• _Given task_: Copy each line below that contains "wide".

#### Records for this task ####

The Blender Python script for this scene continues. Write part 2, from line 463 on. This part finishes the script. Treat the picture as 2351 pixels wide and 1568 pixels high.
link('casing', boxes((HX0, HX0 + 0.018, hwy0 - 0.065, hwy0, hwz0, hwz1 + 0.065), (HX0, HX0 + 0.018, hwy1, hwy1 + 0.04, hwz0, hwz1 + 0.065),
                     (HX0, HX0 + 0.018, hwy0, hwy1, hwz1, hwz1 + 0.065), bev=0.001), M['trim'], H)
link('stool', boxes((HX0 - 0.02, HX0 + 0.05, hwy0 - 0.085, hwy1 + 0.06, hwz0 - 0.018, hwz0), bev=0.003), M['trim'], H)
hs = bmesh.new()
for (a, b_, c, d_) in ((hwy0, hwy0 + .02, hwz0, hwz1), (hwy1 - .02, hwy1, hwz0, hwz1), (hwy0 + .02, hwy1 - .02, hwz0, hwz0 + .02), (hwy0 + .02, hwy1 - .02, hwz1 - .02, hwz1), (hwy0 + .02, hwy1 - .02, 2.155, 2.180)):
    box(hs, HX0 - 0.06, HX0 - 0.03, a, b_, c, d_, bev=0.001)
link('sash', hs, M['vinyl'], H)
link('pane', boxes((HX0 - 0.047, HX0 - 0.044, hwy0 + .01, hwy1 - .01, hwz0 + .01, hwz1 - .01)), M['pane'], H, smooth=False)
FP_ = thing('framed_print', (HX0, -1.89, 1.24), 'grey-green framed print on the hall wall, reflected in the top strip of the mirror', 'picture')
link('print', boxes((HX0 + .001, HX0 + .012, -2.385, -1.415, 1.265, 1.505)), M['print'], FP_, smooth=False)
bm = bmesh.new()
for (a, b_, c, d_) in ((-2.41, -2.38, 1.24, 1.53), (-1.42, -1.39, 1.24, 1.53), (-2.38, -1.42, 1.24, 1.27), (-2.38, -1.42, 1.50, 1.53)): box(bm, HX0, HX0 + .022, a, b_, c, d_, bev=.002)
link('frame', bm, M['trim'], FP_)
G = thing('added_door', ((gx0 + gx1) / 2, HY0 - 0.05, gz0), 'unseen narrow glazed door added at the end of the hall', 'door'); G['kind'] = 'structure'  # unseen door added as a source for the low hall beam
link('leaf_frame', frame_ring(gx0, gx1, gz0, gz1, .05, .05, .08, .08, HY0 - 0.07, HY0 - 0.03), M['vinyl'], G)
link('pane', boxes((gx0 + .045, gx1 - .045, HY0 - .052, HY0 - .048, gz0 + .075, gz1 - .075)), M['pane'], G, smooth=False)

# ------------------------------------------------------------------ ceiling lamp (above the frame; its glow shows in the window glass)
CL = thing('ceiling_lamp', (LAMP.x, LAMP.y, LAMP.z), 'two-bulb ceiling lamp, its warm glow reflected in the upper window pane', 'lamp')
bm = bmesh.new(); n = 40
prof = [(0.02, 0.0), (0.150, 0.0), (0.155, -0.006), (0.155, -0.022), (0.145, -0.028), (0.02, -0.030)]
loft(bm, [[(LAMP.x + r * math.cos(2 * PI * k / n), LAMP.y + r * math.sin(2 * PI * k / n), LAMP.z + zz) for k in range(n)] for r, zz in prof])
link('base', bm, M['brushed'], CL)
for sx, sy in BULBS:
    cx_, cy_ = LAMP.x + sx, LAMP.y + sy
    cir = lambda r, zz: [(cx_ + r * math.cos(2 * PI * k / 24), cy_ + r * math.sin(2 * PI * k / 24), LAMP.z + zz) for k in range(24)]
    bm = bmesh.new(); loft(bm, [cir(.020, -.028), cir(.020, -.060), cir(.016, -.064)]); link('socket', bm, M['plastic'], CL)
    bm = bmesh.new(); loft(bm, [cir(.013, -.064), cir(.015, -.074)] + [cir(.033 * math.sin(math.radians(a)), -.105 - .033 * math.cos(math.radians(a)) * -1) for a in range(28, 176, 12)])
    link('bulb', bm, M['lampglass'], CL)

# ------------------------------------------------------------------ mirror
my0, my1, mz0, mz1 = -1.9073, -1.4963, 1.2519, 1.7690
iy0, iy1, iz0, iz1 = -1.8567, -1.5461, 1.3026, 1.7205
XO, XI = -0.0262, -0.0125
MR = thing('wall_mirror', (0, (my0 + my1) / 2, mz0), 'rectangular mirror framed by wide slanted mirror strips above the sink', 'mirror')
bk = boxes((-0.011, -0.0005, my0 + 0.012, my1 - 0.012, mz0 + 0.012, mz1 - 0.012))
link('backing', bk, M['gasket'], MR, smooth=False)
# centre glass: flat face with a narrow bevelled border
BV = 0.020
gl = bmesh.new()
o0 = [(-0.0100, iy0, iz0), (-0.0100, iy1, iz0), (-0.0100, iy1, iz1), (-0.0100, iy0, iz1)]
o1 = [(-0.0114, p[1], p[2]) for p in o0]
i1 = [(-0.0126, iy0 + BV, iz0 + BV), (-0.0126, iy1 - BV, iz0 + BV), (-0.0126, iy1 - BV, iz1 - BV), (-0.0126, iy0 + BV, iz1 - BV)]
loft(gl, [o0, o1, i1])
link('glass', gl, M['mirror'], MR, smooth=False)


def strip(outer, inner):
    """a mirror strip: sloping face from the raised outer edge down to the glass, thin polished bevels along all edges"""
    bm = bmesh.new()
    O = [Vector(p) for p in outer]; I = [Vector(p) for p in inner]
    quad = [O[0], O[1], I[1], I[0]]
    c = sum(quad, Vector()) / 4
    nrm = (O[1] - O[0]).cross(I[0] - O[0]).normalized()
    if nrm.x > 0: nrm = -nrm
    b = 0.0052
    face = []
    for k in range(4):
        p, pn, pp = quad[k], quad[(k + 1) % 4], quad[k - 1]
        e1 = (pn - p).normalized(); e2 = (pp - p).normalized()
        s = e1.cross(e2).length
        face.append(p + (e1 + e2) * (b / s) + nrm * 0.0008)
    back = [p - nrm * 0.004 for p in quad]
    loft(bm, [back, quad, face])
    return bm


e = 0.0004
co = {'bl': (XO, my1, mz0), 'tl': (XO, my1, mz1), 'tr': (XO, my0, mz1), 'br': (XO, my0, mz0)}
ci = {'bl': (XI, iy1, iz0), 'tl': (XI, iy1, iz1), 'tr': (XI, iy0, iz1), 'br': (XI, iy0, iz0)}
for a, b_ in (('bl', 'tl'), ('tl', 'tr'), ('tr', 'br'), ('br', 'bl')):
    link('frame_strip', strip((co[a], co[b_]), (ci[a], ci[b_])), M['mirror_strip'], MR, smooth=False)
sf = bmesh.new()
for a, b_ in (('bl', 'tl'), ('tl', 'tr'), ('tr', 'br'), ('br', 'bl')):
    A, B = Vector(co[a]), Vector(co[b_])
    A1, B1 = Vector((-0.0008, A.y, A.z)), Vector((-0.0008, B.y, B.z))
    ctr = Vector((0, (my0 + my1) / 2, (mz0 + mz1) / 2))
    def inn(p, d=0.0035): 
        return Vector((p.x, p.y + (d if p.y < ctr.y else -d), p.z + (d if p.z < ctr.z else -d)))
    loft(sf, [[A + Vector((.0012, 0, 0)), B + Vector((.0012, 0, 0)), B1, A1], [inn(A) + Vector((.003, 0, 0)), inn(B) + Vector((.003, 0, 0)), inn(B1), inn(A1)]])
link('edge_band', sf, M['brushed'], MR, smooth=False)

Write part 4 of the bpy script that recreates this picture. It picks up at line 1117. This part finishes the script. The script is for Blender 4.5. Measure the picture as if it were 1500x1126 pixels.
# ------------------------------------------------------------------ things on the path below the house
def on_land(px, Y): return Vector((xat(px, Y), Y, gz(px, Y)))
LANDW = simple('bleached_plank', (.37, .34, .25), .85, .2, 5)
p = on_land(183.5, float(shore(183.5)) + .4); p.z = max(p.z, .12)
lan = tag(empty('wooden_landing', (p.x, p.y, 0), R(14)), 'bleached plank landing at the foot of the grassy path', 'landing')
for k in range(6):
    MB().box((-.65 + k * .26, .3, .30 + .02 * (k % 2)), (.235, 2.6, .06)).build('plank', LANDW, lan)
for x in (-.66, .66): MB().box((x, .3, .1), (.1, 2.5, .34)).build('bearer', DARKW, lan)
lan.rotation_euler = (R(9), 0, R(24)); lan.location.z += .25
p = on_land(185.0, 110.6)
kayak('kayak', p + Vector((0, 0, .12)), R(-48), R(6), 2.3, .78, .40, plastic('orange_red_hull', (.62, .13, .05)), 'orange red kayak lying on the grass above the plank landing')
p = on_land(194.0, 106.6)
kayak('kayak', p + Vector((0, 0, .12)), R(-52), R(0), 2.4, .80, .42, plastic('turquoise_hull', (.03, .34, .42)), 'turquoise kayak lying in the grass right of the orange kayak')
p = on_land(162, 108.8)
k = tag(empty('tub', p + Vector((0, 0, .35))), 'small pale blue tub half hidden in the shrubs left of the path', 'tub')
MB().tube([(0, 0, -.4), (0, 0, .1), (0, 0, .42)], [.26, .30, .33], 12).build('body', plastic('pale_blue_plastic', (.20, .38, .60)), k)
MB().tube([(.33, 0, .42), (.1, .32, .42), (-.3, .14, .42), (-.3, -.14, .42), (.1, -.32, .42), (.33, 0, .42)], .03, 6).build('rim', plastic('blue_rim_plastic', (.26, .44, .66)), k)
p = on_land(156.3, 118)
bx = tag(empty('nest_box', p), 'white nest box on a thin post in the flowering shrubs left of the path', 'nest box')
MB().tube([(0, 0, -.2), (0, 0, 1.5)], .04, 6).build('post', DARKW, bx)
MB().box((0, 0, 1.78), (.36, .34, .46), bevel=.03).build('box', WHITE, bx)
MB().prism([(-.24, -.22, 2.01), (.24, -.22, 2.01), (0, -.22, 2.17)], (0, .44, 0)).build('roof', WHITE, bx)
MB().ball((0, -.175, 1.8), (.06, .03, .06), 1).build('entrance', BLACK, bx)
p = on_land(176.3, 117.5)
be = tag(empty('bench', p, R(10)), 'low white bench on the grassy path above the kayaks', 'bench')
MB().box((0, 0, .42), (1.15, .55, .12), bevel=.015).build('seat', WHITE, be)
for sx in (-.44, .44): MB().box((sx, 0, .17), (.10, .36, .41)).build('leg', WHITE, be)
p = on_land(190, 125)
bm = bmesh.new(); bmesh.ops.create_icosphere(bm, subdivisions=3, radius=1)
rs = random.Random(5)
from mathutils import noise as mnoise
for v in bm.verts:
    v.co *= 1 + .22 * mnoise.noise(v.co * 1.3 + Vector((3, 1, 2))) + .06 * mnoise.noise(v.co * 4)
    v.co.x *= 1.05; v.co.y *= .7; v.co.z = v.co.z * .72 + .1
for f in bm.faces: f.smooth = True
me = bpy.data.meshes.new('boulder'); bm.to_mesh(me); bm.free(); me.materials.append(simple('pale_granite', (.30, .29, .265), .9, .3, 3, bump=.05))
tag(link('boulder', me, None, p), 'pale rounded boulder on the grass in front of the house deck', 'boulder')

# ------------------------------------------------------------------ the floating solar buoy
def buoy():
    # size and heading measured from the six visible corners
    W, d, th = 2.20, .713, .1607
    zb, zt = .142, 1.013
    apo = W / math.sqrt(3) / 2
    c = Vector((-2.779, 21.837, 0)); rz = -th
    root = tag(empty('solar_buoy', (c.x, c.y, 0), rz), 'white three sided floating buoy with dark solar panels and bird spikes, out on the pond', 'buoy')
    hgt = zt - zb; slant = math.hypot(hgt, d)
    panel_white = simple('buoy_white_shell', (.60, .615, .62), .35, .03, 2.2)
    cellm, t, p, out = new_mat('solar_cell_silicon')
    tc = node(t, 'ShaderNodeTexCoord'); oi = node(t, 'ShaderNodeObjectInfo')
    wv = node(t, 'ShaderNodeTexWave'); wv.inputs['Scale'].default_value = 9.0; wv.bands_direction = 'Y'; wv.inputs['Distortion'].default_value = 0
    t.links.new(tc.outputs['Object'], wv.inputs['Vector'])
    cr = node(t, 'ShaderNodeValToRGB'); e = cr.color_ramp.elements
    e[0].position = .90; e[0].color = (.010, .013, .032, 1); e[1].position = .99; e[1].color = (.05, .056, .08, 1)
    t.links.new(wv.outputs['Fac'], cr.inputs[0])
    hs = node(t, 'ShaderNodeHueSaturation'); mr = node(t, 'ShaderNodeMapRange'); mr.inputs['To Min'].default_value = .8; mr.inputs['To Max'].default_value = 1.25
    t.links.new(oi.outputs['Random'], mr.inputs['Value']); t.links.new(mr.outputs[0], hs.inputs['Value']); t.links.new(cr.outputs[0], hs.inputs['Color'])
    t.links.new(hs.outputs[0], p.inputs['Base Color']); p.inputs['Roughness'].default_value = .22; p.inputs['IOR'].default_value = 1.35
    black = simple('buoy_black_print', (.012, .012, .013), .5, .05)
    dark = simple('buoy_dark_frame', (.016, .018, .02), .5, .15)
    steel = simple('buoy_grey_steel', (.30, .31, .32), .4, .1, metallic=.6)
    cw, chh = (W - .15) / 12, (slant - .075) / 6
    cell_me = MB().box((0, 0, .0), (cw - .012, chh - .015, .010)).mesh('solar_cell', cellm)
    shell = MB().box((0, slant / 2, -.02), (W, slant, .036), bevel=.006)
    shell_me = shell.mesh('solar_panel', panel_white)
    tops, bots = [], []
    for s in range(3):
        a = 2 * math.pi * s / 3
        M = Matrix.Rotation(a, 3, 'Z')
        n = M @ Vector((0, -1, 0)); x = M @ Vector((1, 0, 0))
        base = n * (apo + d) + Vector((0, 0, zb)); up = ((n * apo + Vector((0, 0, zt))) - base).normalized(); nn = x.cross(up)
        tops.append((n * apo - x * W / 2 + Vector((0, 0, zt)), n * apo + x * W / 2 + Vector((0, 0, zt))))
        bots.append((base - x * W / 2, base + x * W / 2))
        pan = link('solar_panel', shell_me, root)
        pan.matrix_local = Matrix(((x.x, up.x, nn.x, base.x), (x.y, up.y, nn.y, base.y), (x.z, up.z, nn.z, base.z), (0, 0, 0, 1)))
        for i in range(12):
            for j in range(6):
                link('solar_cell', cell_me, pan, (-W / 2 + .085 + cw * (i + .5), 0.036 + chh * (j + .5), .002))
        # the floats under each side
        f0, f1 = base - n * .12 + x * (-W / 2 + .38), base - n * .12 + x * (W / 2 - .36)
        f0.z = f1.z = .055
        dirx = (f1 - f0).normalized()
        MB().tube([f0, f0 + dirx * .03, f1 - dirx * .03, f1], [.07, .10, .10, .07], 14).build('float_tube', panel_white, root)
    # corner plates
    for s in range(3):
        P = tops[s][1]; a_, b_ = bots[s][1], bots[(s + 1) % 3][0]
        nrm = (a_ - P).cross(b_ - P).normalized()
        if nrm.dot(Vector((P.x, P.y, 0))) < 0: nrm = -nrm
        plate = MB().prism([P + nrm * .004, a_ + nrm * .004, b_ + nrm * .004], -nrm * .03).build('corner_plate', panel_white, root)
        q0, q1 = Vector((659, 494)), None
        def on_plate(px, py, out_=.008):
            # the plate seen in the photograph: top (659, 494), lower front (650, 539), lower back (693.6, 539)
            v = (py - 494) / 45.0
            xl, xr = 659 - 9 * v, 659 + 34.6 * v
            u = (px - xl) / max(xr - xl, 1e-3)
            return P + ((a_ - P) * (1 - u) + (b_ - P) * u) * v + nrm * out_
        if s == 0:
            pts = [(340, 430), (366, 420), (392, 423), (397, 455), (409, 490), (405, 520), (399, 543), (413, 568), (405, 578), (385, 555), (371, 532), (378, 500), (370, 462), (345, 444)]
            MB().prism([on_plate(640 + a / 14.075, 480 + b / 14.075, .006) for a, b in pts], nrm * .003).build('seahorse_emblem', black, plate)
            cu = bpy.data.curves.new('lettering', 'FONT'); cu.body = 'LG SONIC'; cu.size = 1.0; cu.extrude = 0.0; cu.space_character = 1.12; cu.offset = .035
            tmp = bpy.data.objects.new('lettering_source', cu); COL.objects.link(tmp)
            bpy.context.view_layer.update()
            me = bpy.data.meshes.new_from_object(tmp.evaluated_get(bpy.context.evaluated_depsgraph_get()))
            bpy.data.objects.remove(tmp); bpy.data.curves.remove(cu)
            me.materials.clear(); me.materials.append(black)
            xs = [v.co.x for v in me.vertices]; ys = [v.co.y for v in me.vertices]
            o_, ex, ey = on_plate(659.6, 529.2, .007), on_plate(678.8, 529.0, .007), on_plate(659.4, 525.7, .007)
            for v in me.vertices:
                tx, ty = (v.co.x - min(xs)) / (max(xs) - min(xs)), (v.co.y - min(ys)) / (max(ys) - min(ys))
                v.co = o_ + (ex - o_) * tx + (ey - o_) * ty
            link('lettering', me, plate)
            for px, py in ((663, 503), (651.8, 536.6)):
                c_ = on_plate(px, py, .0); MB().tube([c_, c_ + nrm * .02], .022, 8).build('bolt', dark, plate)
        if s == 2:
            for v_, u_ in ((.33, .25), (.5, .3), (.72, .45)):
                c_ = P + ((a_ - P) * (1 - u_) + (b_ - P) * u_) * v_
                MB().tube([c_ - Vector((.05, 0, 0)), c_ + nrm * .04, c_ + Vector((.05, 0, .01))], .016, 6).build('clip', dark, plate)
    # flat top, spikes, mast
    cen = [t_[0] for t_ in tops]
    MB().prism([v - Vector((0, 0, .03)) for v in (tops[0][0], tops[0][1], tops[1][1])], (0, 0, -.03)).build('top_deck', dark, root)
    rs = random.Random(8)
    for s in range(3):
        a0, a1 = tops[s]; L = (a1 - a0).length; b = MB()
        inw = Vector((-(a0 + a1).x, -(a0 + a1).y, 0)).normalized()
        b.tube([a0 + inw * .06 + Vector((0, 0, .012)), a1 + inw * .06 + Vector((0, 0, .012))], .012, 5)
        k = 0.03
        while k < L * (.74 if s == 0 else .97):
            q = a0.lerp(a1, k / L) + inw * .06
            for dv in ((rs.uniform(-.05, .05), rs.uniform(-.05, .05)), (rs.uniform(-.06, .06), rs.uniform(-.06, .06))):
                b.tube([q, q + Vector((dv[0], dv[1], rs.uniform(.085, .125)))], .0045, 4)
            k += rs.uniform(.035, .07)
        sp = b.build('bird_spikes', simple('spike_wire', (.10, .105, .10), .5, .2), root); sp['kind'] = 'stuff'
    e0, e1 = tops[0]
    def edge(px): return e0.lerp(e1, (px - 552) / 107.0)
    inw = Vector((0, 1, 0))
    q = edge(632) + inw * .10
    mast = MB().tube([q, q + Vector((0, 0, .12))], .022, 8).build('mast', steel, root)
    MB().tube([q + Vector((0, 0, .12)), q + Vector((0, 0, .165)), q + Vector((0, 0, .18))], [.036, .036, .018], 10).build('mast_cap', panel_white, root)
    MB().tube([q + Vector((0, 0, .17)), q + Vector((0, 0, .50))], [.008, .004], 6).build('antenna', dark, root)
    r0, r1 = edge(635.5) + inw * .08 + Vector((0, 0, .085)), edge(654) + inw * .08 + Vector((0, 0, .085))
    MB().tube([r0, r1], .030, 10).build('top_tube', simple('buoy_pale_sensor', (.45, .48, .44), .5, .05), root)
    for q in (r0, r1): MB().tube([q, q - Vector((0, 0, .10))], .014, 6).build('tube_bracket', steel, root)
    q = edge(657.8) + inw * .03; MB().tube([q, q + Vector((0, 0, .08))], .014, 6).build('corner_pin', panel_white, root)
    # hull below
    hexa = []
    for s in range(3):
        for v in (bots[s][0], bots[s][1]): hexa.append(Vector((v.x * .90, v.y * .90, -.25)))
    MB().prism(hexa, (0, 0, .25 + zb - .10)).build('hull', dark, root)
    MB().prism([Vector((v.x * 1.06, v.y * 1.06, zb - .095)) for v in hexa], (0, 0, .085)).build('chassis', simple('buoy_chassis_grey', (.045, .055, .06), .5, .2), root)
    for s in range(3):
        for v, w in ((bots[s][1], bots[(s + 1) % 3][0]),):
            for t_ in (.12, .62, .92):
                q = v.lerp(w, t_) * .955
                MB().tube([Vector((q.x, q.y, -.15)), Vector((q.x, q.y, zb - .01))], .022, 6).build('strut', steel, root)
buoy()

####

• _Complete output_:
The Blender Python script for this scene continues. Write part 2, from line 463 on. This part finishes the script. Treat the picture as 2351 pixels wide and 1568 pixels high.
MR = thing('wall_mirror', (0, (my0 + my1) / 2, mz0), 'rectangular mirror framed by wide slanted mirror strips above the sink', 'mirror')